A parabola is a symmetrical open plane curve that is created by the intersection of a cone with a plane parallel to one of its sides. The most basic form of the parabola's equation is: \[ y^2 = 4px \] Where:

• p represents the distance from the vertex to the focus.
• y and x are the coordinates on the Cartesian plane.

In our exercise, the parabola is given by \( y^2 = 4px \). This sets the foundation for finding the centroid because it defines one of the boundaries of the region we are considering.

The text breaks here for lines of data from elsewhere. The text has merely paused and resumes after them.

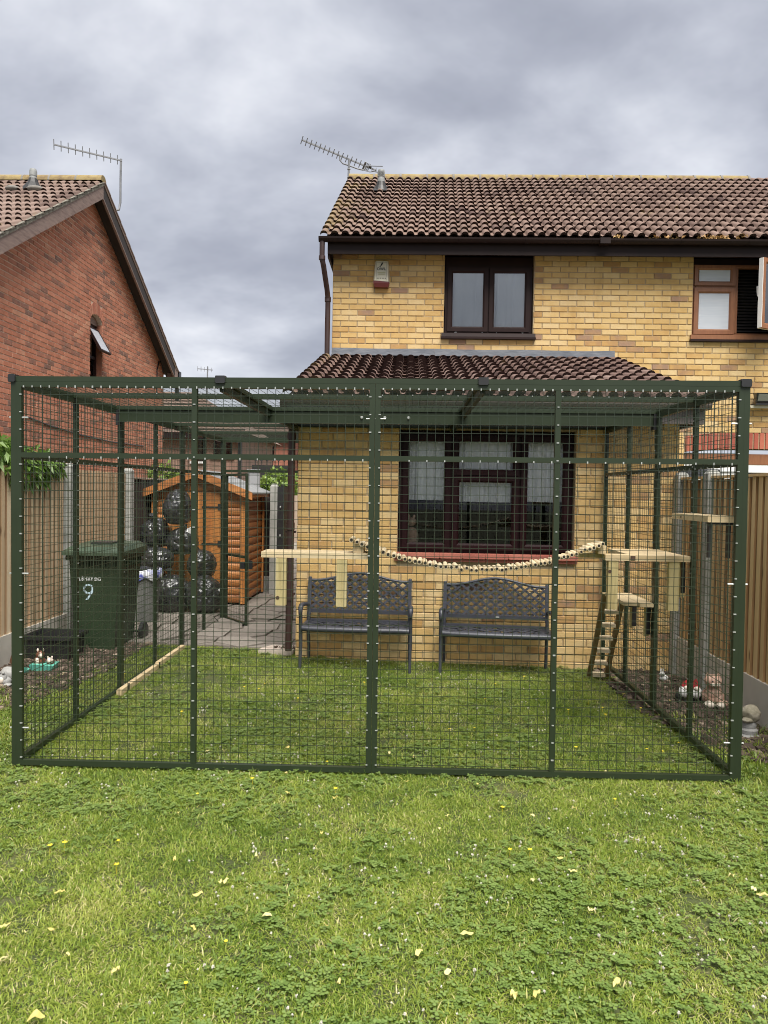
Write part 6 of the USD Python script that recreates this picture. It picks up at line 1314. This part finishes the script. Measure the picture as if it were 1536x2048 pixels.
# bark and clods on the beds
for poly, n, lab in ((BEDR, 2600, 'bark chips and crumbs of earth on the right flower bed'), (BEDL, 4200, 'bark chips and crumbs of earth on the left flower bed')):
    x0, y0, x1, y1 = poly.bounds; A = np.column_stack([gr.uniform(x0, x1, n * 2), gr.uniform(y0, y1, n * 2)]); A = A[shapely.contains_xy(poly.buffer(.05), A[:, 0], A[:, 1])][:n]; m = MB()
    for x, y in A:
        s = gr.gamma(2.2, .003) + .003; Rm = trimesh.transformations.rotation_matrix(gr.uniform(0, 6.28), [0, 0, 1])[:3, :3] @ trimesh.transformations.rotation_matrix(gr.normal(0, .35), [1, 0, 0])[:3, :3]; e = [s * gr.uniform(1, 2.0), s, s * gr.uniform(.2, .7)]
        m.obox((x, y, ground_z(x, y) + .010 + .03 * (float(meshkit.fbm(np.array([[x * 3, y * 3, 0]]), 3, 5)[0]) - .5) + e[2] * .5), Rm.T, e, float(np.clip(gr.beta(1.4, 2.2), 0, 1)))
    m.build('/World', 'bark_chips', CHIP, kind='stuff', label=lab, cat='bark')

# fallen leaves, each where the photograph has it
def ground_at(px, py):
    d = fwd + right * ((px - 768) / 1500) - up * ((py - 1024) / 1500); t = -(EYE - .02) / d[2]; return np.array([0, 0, EYE]) + t * d
def leaf_mesh(seed, l, w):
    g = np.random.default_rng(seed); m = MB(); n = 7; V = []; cu, fo = g.uniform(-.3, .3), g.uniform(.03, .2)
    for i in range(n):
        t = i / (n - 1); x = (t - .5) * l; hw = w * .5 * math.sin(math.pi * min(1, t * .94 + .03)) ** .75; z = .006 + cu * .012 * math.sin(math.pi * t) + .004 * g.normal()
        V += [(x, -hw, z + hw * fo), (x, 0, z), (x, hw, z + hw * fo * g.uniform(.5, 1.2))]
    return m.add(V, [f for i in range(n - 1) for f in [(i * 3, i * 3 + 1, (i + 1) * 3 + 1, (i + 1) * 3), (i * 3 + 1, i * 3 + 2, (i + 1) * 3 + 2, (i + 1) * 3 + 1)]], g.uniform(0, 1))
BIG = [(72, 2032, 50), (838, 1905, 46), (1233, 1970, 46), (396, 1786, 42), (120, 1780, 44), (1525, 1797, 46), (1027, 1992, 40), (895, 1947, 44), (447, 1759, 44), (534, 1828, 38), (934, 1870, 50), (8, 1848, 46), (232, 1938, 36), (1145, 1745, 38), (104, 1852, 34), (11, 1910, 40), (1073, 1988, 34), (1182, 1824, 36)]
SMALL = [(51, 1856), (387, 1855), (135, 1908), (240, 1572), (575, 1583), (572, 1545), (355, 1622), (642, 1665), (670, 1594), (350, 1715), (677, 1966), (651, 1854), (512, 1710), (955, 1571), (894, 1630), (877, 1661), (1150, 1619), (1120, 1718), (1065, 1760), (1508, 1788), (1463, 1756), (1213, 1549), (1065, 1635), (868, 1770), (813, 1564), (415, 1498), (1248, 1381), (1320, 1452), (1363, 1509), (1050, 1347), (835, 1370), (779, 1507), (828, 1514), (575, 1492), (1450, 1418), (1340, 1395)]
ORD = ['leftmost', 'second', 'third', 'fourth', 'fifth', 'sixth', 'seventh', 'eighth', 'ninth', 'tenth', 'eleventh', 'twelfth', 'thirteenth', 'fourteenth', 'fifteenth', 'sixteenth', 'seventeenth', 'rightmost']
BIG = sorted(BIG)
def put_leaf(i, px, py, mm, label, group):
    p = ground_at(px, py); p[2] = gz(p[0], p[1]) + gr.uniform(.026, .034)
    m = leaf_mesh(300 + i, mm / 1000, mm / 1000 * gr.uniform(.42, .6)); a, b_ = gr.uniform(0, 6.28), gr.normal(0, .14); Rm = trimesh.transformations.rotation_matrix(a, [0, 0, 1])[:3, :3] @ trimesh.transformations.rotation_matrix(b_, [1, 0, 0])[:3, :3]
    q = MB().add(np.vstack(m.v) @ Rm.T + p, np.vstack(m.f), m.t[0]); q.build('/World', 'fallen_leaf', YLEAF, label=label, cat='leaf', group=group, smooth=True)
for i, (px, py, mm) in enumerate(BIG):
    lab = f'large pale yellow leaf in the foreground grass, {ORD[i]}' + (' of those leaves' if i in (0, 17) else ' such leaf from the left'); put_leaf(i, px, py, mm, lab, 'large fallen leaves in the foreground')
NTH = ['first', 'second', 'third', 'fourth', 'fifth', 'sixth', 'seventh', 'eighth', 'ninth', 'tenth', 'eleventh', 'twelfth', 'thirteenth', 'fourteenth', 'fifteenth', 'sixteenth', 'seventeenth', 'eighteenth', 'nineteenth', 'twentieth']
SMALL = sorted(SMALL); _n = {}; SMALLLAB = []
for px, py in SMALL:
    wh = ('on the lawn inside the mesh enclosure' if py < 1530 else 'just in front of the enclosure' if py < 1660 else 'in the mid lawn outside the enclosure' if py < 1800 else 'in the nearest grass')
    if px > 1330 and py < 1530: wh = 'on the soil by the right fence' if px < 1400 or px > 1440 else wh
    _n[wh] = _n.get(wh, -1) + 1; SMALLLAB.append(f'small yellow leaf {wh}, {NTH[_n[wh]]} from the left')
for i, (px, py) in enumerate(SMALL): put_leaf(100 + i, px, py, gr.uniform(22, 32), SMALLLAB[i], 'small fallen leaves on the lawn')
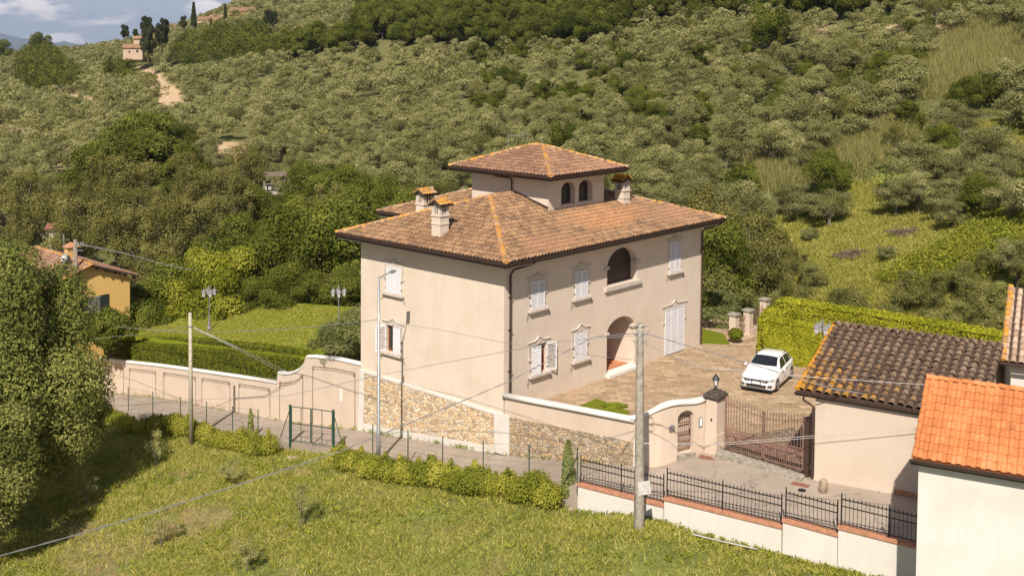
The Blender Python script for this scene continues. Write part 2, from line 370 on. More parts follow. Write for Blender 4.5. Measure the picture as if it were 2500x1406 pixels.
def stonewall(name, dark=0.0):
    m = NT(name); v = m.coord()
    wv = m.n('ShaderNodeVectorMath', {0: v, 1: m.n('ShaderNodeVectorMath', {0: m.noise(v, 2.2, 3, .5, 'Color'), 'Scale': .35}, operation='SCALE').outputs[0]}, operation='ADD').outputs[0]
    wv = m.n('ShaderNodeMapping', {'Vector': wv, 'Scale': (1, 1.0, 1.7)}).outputs[0]
    vo = m.n('ShaderNodeTexVoronoi', {'Vector': wv, 'Scale': 4.1, 'Randomness': 1.0}, feature='DISTANCE_TO_EDGE').outputs['Distance']
    vc = m.n('ShaderNodeTexVoronoi', {'Vector': wv, 'Scale': 4.1, 'Randomness': 1.0}).outputs['Color']
    vs = m.n('ShaderNodeSeparateColor', {0: vc}).outputs[0]
    k = 1.18-.38*dark
    col = m.ramp(vs, [(0.05, (.34*k, .25*k, .17*k)), (.3, (.52*k, .37*k, .22*k)), (.5, (.66*k, .53*k, .37*k)), (.68, (.62*k, .40*k, .20*k)), (.85, (.46*k, .42*k, .36*k)), (1, (.72*k, .62*k, .48*k))])
    col = m.mix(m.ramp(m.noise(v, 7, 5, .7), [(.45, 0.0), (.75, .55)]), col, (.30*k, .22*k, .14*k))
    col = m.mix(m.ramp(m.noise(v, .7, 4, .6), [(.5, 0.0), (.72, .5*(dark+.25))]), col, (.20, .17, .13))
    col = m.mix(m.ramp(vo, [(.02, .9), (.09, 0.0)]), col, (.60*k, .49*k, .36*k))
    hgt = m.math('ADD', m.ramp(vo, [(0, 0.0), (.12, 1.0)]), m.math('MULTIPLY', m.noise(v, 14, 4), .5))
    return m.pbr(col, .92, m.bump(hgt, .05, .9))
M['stone'] = stonewall('golden_rubble_stone'); M['stonedark'] = stonewall('weathered_rubble_stone', 1.0)
def paving():
    m = NT('sandstone_paving'); v = m.coord()
    wv = m.n('ShaderNodeVectorMath', {0: v, 1: m.n('ShaderNodeVectorMath', {0: m.noise(v, .8, 2, .5, 'Color'), 'Scale': .10}, operation='SCALE').outputs[0]}, operation='ADD').outputs[0]
    b = m.n('ShaderNodeTexBrick', {'Vector': wv, 'Color1': (0, 0, 0, 1), 'Color2': (1, 1, 1, 1), 'Mortar': (.5, .5, .5, 1), 'Scale': 1.0, 'Mortar Size': .03, 'Bias': 0.0, 'Brick Width': .72, 'Row Height': .40}, offset=.37)
    col = m.ramp(b.outputs['Color'], [(0, (.22, .145, .08)), (.25, (.34, .235, .14)), (.6, (.43, .305, .19)), (.9, (.49, .36, .235)), (1, (.29, .20, .125))])
    col = m.mix(m.ramp(m.noise(v, .45, 5, .65), [(.38, 0.0), (.62, .7)]), col, (.30, .21, .135))
    col = m.mix(m.ramp(m.noise(v, 3.5, 5, .7), [(.52, 0.0), (.68, .55)]), col, (.62, .52, .38))
    col = m.mix(m.ramp(m.noise(v, 6, 4, .7), [(.5, 0.0), (.66, .45)]), col, (.24, .17, .11))
    col = m.mix(m.math('MULTIPLY', b.outputs['Fac'], .6), col, (.26, .19, .12))
    return m.pbr(col, .88, m.bump(m.math('SUBTRACT', m.noise(v, 6, 3), b.outputs['Fac']), .02, .6))
M['paving'] = paving()
def cobble():
    m = NT('rough_cobbles'); v = m.coord()
    vo = m.n('ShaderNodeTexVoronoi', {'Vector': v, 'Scale': 7.0}); vs = m.n('ShaderNodeSeparateColor', {0: vo.outputs['Color']}).outputs[0]
    col = m.ramp(vs, [(0, (.17, .13, .09)), (.6, (.30, .23, .16)), (1, (.45, .37, .28))])
    col = m.mix(m.ramp(vo.outputs['Distance'], [(.28, 0.0), (.5, .8)]), col, (.11, .085, .055))
    return m.pbr(col, .9, m.bump(vo.outputs['Distance'], -.04, .9))
M['cobble'] = cobble()
def asphalt():
    m = NT('old_asphalt'); v = m.coord()
    col = m.ramp(m.noise(v, .35, 5, .6), [(.3, (.30, .245, .195)), (.5, (.36, .295, .235)), (.72, (.43, .355, .285))])
    col = m.mix(m.ramp(m.noise(v, 25, 4, .7), [(.4, 0.0), (.7, .5)]), col, (.17, .15, .13))
    cr_ = m.n('ShaderNodeTexVoronoi', {'Vector': m.n('ShaderNodeVectorMath', {0: v, 1: m.noise(v, 1.5, 4, .6, 'Color')}, operation='ADD').outputs[0], 'Scale': .33}, feature='DISTANCE_TO_EDGE').outputs['Distance']
    col = m.mix(m.ramp(cr_, [(.002, .7), (.01, 0.0)]), col, (.12, .10, .085))
    col = m.mix(m.ramp(m.noise(v, 2.5, 5, .7), [(.55, 0.0), (.75, .5)]), col, (.38, .32, .25))
    return m.pbr(col, .93, m.bump(m.noise(v, 60, 3), .01, .6))
M['asphalt'] = asphalt()
def ground():
    m = NT('ground_cover'); v = m.coord(); c = m.attr('Col', 'Color')
    k = m.ramp(m.noise(v, 1.6, 6, .7), [(.3, .62), (.5, 1.05), (.72, 1.45)])
    k2 = m.ramp(m.noise(v, 9, 4, .7), [(.3, .68), (.7, 1.3)])
    col = m.mix(1.0, m.mix(1.0, c, k, 'MULTIPLY'), k2, 'MULTIPLY')
    soil = m.math('MULTIPLY', m.ramp(m.noise(v, .42, 6, .68), [(.54, 0.0), (.66, .85)]), m.attr('soil'))
    col = m.mix(soil, col, m.mix(m.ramp(m.noise(v, 7, 6, .8), [(.35, 0.0), (.65, 1.0)]), (.20, .14, .065), (.46, .32, .18)))
    return m.pbr(col, .96, m.bump(m.noise(v, 5, 6, .75), .18, .9), 0, .15)
M['ground'] = ground()
def lawnmat():
    m = NT('mown_lawn'); v = m.coord()
    st = m.n('ShaderNodeMapping', {'Vector': v, 'Rotation': (0, 0, .5), 'Scale': (.5, 3.5, 1)}).outputs[0]
    col = m.ramp(m.noise(st, 1.4, 5, .7), [(.25, (.115, .14, .006)), (.5, (.16, .18, .009)), (.75, (.215, .225, .014))])
    col = m.mix(m.ramp(m.noise(v, 14, 4, .7), [(.4, 0.0), (.7, .55)]), col, (.09, .125, .014))
    return m.pbr(col, .95, m.bump(m.noise(v, 30, 4, .7), .05, .9), 0, .15)
M['lawn'] = lawnmat()
TR = [(.15, .09, .054), (.25, .15, .086), (.35, .207, .112), (.45, .27, .15)]
M['tilemain'] = rooftile('old_roof_tiles', TR, lo=.68, hi=.76, lsc=1.7,
    warm=[(9.5, 1.3, (6.5, 2.6), (.47, .245, .12), .85), (3.5, -.2, (5.0, 1.8), (.40, .215, .12), .6), (14.5, .6, (5, 2.2), (.40, .22, .13), .6)])
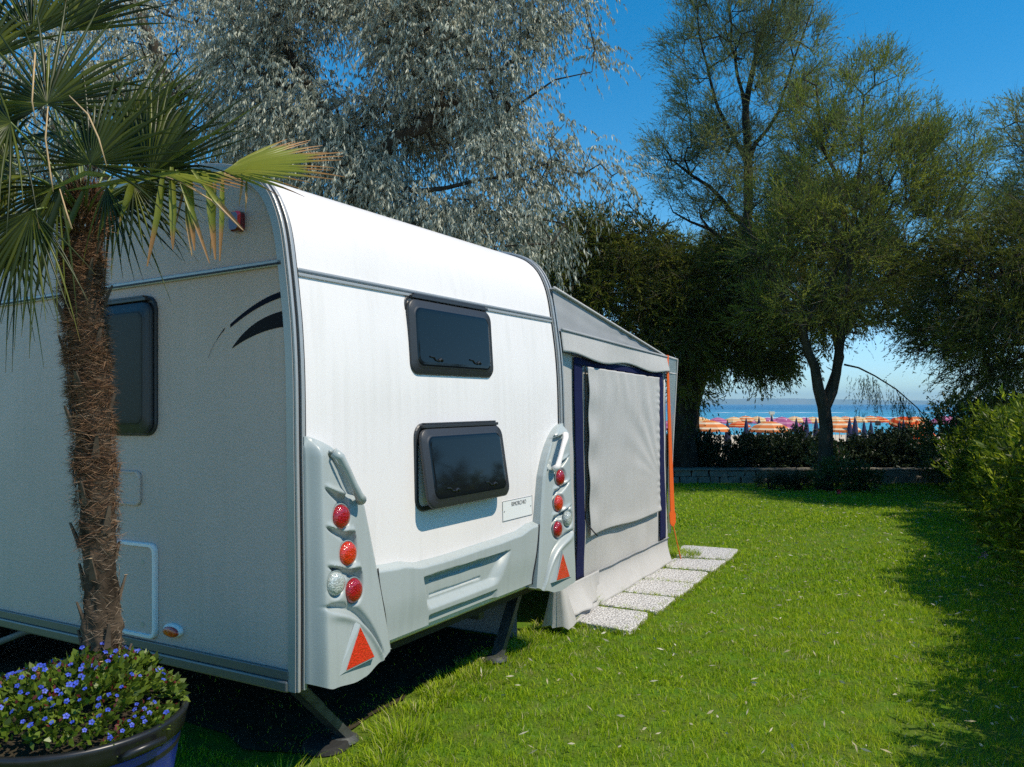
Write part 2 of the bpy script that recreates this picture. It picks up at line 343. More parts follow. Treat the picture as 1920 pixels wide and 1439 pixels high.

Understanding this shape is crucial because it helps us recognize how the area and centroid calculations will apply. We are also working with a vertical line \( x = a \) that serves as the other boundary for the region.

Integral calculus involves the process of integrating functions to find areas, volumes, and other quantities. In this problem, we use integration to find the area of the region enclosed by the parabola and the vertical line. The steps are as follows:

1. Set up the integral for the area of the region: \[ A = 2 \int_0^a \sqrt{4px} \, dx \].
2. Simplify the integrand and perform the integration:
\[ A = 4 \sqrt{p} \int_0^a \sqrt{x} \, dx = 4 \sqrt{p} \frac{2}{3} x^{3/2} \Big|_0^a = \frac{8\sqrt{p}}{3} a^{3/2} \].
This gives the area of the region as a function of a and p. Integral calculus is critical here because it helps us determine the exact size of the area, which is necessary for calculating the centroid.

The geometric center, or centroid, is a point that represents the average position of all the points in a shape. For a region bounded by curves, the centroid's coordinates, \( \bar{x} \) and \( \bar{y} \), can be found using the area and the coordinates of the region.

• The x-coordinate of the centroid is calculated as: \[ \bar{x} = \frac{1}{A} \int_{-a}^a x f(x) \, dx \].
• Since the centroid is located at \( (p, 0) \), we focus on finding \( \bar{x} \).

For our exercise:
\[\ \bar{x} = \frac{4}{A} \int_0^a \sqrt{4px} x \, dx = \frac{4}{\frac{8\sqrt{p}}{3} a^{3/2}} \int_0^a x\sqrt{4px} \, dx \].
Simplifying further, we find that:
\[ \bar{x} = \frac{3}{2a^{3/2}} \int_0^a 2 \sqrt{4p} x^{3/2} \, dx \] Integrating:
\[ \bar{x} = \frac{3}{2a^{3/2}} \frac{8}{5} \sqrt{p} x^{5/2} \Big | _0 ^a = \frac{12}{5}a \]
The equation \( \bar{x} = p \) leads to finding the value for a: \[ a = \frac{5p}{12} \].
This calculation ensures that the centroid is at the desired point \( (p, 0) \), completing the task.